The Wall Street Journal explains the value of an education, in employment statistics.
And here's a graph from Calculated Risk making that point with colors:The recession has led to steep job losses across the U.S. work force, but less-educated people have been hit particularly hard.
The unemployment rate for workers over 25 years old who haven't gone beyond high school rose to 10% in May, nearly doubling from 5.2% a year earlier, the government said Friday. Among workers who haven't completed high school, the unemployment rate rose to 15.5%, compared with 8.4% last year.
By contrast, the jobless rate among those with four-year college degrees was 4.8%, up considerably from 2.3% a year ago, but well below the rate for people with less education.
There are couple of things I find striking about this graph.

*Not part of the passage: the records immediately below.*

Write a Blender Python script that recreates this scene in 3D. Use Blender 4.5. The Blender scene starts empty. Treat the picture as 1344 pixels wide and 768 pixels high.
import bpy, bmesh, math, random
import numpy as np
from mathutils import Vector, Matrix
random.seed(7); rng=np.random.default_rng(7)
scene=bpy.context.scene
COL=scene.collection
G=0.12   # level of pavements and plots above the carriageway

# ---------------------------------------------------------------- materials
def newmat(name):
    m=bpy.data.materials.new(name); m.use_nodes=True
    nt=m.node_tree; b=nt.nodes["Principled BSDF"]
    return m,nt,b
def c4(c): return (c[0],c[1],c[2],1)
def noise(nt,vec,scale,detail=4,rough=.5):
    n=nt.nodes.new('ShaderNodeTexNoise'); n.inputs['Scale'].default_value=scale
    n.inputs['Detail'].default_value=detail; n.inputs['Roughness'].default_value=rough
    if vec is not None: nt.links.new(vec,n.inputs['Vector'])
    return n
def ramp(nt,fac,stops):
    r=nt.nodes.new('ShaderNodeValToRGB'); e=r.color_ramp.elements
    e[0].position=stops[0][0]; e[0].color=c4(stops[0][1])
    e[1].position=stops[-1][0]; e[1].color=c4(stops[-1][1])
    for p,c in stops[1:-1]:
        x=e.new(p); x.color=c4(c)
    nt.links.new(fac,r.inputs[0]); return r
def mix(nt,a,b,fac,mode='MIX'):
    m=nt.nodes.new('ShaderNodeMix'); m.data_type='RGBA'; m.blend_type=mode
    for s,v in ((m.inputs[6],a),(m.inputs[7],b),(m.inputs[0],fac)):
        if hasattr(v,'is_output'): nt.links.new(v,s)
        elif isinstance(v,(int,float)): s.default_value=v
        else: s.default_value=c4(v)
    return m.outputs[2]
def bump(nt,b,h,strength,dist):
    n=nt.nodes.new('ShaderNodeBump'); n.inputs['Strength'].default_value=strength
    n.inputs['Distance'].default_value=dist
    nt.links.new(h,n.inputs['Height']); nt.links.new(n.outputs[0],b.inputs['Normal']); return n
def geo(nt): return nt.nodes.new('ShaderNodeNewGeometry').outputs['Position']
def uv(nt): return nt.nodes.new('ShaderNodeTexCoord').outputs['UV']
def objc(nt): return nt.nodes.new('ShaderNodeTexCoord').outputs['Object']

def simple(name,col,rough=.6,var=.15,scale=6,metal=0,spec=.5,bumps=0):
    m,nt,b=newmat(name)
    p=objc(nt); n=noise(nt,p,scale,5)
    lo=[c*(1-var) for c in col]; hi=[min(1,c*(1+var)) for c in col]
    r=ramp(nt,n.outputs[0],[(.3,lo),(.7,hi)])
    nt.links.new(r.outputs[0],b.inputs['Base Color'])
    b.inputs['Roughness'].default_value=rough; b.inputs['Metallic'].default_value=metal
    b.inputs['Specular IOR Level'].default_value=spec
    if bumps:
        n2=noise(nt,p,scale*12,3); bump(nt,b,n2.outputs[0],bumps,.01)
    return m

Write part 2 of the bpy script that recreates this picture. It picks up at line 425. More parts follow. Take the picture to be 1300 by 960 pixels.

The first
is that, as important as college is, the biggest difference in
employment is between those who do and don't finish high school. The
second is that there doesn't seem to have been any time over the last
15 years when one of the four groups seemed to really gain on the
others. The lines move almost in unison, through the 1990s and through
the 2001 recession. In good times and bad, the statistical difference
between education groups is pronounced and consistent. Now I wonder how
the lines would change if high schools did away with summer vacation.









There is, of course, a difference between saying that any one person might be better off going to college, and that it's good for the country if everyone goes to college.
If college is about signaling (both one's intelligence, and ability to work hard and get through college), then it could teach one absolutely nothing and still get these results. It could be necessary that a really smart person go to college to get that credential, and college still be useless outside signaling.
To put it another way, nothing in this graph suggests that if we massively subsidized everyone going to college that the overall unemployment rate would be lower. There would just be a similar graph, with the "college" line moved up to the "high school" line, and a new "grad/professional" line replacing the college line.
I wish the high schools would do much more vocational training (plumbing, electrical, vocational nursing, mechanical, technician, carpentry, etc) so that those people who are not cut out for college could still get a decent job when they graduate from high school. We send way too many people to college.
Nice graph. My son would screw up the graph because he does not have a high school degree but does have a college degree.